Tree Network topology Benefits
- A Tree Topology is supported by many network vendors ad even hardware vendors.
- A point to point connection is possible with Tree Networks.
- All the computers have access to the larger and their immediate networks.
- Best topology for branched out networks.
- In a Network Topology the length of the network depends on the type of cable that is being used.
- The Tree Topology network is entirely dependant on the trunk which is the main backbone of the network. If that has to fail then the entire network would fail.
- Since the Tree Topology network is big it is difficult to configure and can get complicated after a certain point.
- There will be at least three levels of hierarchy in the Tree Network Topology and they all work based on the root node.
- The Tree Topology has two kinds of topology integral in it, the star and the linear way of connecting to nodes.
- The Tree Topology functions by taking into account the total number of nodes present in the network. It does not matter how many nodes are there on each level. Nodes can be added to any level of the hierarchy and there are no limitations a far as the total number of nodes do not exceed.
- The higher levels in the hierarchy are expected to perform more functions than the lower levels in the network.
The signals that are being transmitted by the root node are received by all the nodes at the same time. This increases the efficiency of the over all functioning of the network. The Tree Network topology can be extended easily to function and there are no limitations to how big it can be extended. Additional root nodes can be added and they can be interconnected within one single network.
Hybrid
Hybrid networks use a combination of any two or more topologies in such a way that the resulting network does not exhibit one of the standard topologies (e.g., bus, star, ring, etc.). For example, a tree network connected to a tree network is still a tree network topology. A hybrid topology is always produced when two different basic network topologies are connected. Two common examples for Hybrid network are: star ring network and star bus network.
A Snowflake topology is really a "Star of Stars" network, so it exhibits characteristics of a hybrid network topology but is not composed of two different basic network topologies being connected together.
- A Star ring network consists of two or more star topologies connected using a multistation access unit (MAU) as a centralized hub.
- A Star Bus network consists of two or more star topologies connected using a bus trunk (the bus trunk serves as the network's backbone).
A Snowflake topology is really a "Star of Stars" network, so it exhibits characteristics of a hybrid network topology but is not composed of two different basic network topologies being connected together.
Daisy chain
Except for star-based networks, the easiest way to add more computers into a network is by daisy-chaining, or connecting each computer in series to the next. If a message is intended for a computer partway down the line, each system bounces it along in sequence until it reaches the destination. A daisy-chained network can take two basic forms: linear and ring.
- A linear topology puts a two-way link between one computer and the next. However, this was expensive in the early days of computing, since each computer (except for the ones at each end) required two receivers and two transmitters.

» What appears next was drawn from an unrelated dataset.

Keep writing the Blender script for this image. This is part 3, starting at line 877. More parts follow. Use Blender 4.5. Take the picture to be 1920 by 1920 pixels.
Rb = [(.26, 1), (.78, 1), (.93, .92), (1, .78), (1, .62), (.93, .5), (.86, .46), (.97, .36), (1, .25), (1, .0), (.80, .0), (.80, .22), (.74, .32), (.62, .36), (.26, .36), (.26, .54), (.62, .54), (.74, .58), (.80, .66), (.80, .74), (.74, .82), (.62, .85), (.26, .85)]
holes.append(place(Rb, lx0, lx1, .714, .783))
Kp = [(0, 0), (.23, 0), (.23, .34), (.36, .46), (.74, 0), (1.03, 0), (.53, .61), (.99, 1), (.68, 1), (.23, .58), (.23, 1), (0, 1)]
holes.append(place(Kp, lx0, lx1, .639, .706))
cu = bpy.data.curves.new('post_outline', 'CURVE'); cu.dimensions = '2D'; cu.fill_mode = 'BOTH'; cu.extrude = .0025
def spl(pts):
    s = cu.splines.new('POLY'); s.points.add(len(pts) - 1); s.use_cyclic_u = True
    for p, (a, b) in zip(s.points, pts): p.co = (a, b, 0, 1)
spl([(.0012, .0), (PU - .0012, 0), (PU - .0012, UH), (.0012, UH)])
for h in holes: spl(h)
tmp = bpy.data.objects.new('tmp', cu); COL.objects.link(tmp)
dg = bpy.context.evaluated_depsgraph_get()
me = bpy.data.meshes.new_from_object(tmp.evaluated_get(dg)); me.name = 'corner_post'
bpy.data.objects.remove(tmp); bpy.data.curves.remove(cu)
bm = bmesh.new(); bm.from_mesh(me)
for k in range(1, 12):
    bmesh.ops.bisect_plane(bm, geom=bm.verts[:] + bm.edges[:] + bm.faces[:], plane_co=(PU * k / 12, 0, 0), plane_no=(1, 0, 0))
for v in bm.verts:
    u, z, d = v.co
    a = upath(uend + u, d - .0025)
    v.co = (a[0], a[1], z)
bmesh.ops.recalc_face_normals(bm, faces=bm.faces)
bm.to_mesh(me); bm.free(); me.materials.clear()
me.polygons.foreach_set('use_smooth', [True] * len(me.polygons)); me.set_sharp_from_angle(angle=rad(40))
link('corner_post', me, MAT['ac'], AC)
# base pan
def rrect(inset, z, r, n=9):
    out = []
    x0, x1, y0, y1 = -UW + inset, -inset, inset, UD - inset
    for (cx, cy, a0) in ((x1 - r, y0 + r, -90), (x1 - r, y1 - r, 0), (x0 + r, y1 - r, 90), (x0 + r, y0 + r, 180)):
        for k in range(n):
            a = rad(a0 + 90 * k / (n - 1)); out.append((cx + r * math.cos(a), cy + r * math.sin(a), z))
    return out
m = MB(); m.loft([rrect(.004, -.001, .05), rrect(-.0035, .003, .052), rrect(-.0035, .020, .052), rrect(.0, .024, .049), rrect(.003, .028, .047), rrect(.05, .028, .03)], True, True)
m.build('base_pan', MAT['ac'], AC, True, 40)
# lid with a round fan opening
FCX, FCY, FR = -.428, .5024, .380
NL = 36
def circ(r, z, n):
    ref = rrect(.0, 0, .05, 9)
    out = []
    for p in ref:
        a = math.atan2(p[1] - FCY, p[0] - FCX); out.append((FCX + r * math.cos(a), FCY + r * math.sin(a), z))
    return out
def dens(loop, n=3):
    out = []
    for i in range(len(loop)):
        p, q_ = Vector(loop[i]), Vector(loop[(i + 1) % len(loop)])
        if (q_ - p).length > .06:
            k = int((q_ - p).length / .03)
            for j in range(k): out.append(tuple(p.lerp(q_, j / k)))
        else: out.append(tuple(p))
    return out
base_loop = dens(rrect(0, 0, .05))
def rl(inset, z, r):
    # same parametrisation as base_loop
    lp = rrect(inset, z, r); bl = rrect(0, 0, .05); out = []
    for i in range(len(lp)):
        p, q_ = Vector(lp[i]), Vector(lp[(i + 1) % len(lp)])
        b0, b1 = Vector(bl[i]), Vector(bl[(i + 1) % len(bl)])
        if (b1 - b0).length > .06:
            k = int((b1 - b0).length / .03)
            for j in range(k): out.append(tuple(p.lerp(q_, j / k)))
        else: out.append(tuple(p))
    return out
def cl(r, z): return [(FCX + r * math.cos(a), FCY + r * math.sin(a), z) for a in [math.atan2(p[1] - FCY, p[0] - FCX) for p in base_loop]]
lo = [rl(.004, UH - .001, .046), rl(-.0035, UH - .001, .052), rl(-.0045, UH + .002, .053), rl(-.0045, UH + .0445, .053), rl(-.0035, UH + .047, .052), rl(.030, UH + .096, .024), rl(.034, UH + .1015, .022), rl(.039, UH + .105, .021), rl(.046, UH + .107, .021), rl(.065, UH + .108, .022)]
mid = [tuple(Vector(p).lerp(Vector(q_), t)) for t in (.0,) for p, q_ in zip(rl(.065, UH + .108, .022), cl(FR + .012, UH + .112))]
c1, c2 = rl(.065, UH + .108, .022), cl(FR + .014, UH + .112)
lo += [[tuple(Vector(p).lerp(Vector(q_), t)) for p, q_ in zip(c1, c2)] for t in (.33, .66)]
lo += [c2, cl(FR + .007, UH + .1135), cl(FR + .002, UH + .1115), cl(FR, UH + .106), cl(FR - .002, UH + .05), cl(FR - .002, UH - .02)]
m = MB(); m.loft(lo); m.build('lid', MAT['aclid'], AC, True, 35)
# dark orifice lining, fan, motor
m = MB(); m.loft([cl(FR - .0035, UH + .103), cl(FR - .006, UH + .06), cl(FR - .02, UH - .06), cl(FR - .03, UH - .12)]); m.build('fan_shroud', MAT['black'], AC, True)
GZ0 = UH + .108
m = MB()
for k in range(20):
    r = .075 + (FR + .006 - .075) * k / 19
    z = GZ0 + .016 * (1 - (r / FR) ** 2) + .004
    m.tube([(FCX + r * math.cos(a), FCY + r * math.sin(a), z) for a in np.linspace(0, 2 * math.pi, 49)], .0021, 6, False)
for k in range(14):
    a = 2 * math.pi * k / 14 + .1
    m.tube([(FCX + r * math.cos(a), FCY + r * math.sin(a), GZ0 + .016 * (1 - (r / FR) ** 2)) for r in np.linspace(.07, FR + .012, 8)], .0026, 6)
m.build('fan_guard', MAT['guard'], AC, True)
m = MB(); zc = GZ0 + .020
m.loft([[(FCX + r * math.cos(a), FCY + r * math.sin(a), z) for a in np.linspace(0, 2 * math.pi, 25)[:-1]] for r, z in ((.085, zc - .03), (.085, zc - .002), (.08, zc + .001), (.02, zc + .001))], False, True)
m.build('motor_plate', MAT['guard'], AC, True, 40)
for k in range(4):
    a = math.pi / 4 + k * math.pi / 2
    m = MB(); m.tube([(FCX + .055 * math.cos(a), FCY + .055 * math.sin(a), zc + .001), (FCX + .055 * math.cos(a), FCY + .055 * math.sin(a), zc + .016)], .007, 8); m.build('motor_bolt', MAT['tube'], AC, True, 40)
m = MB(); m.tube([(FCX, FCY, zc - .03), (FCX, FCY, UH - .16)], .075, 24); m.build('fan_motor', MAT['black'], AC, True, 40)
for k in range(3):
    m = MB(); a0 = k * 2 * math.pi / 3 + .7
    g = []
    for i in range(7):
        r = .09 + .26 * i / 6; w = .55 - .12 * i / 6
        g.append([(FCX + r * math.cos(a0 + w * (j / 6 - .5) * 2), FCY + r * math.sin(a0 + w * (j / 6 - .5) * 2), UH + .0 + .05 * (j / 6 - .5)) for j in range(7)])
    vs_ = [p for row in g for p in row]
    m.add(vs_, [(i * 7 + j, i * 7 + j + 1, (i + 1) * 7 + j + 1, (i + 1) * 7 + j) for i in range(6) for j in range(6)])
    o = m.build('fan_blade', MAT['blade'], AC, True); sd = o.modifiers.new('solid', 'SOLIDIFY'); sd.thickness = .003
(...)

- By connecting the computers at each end, a ring topology can be formed. An advantage of the ring is that the number of transmitters and receivers can be cut in half, since a message will eventually loop all of the way around. When a node sends a message, the message is processed by each computer in the ring. If a computer is not the destination node, it will pass the message to the next node, until the message arrives at its destination. If the message is not accepted by any node on the network, it will travel around the entire ring and return to the sender. This potentially results in a doubling of travel time for data.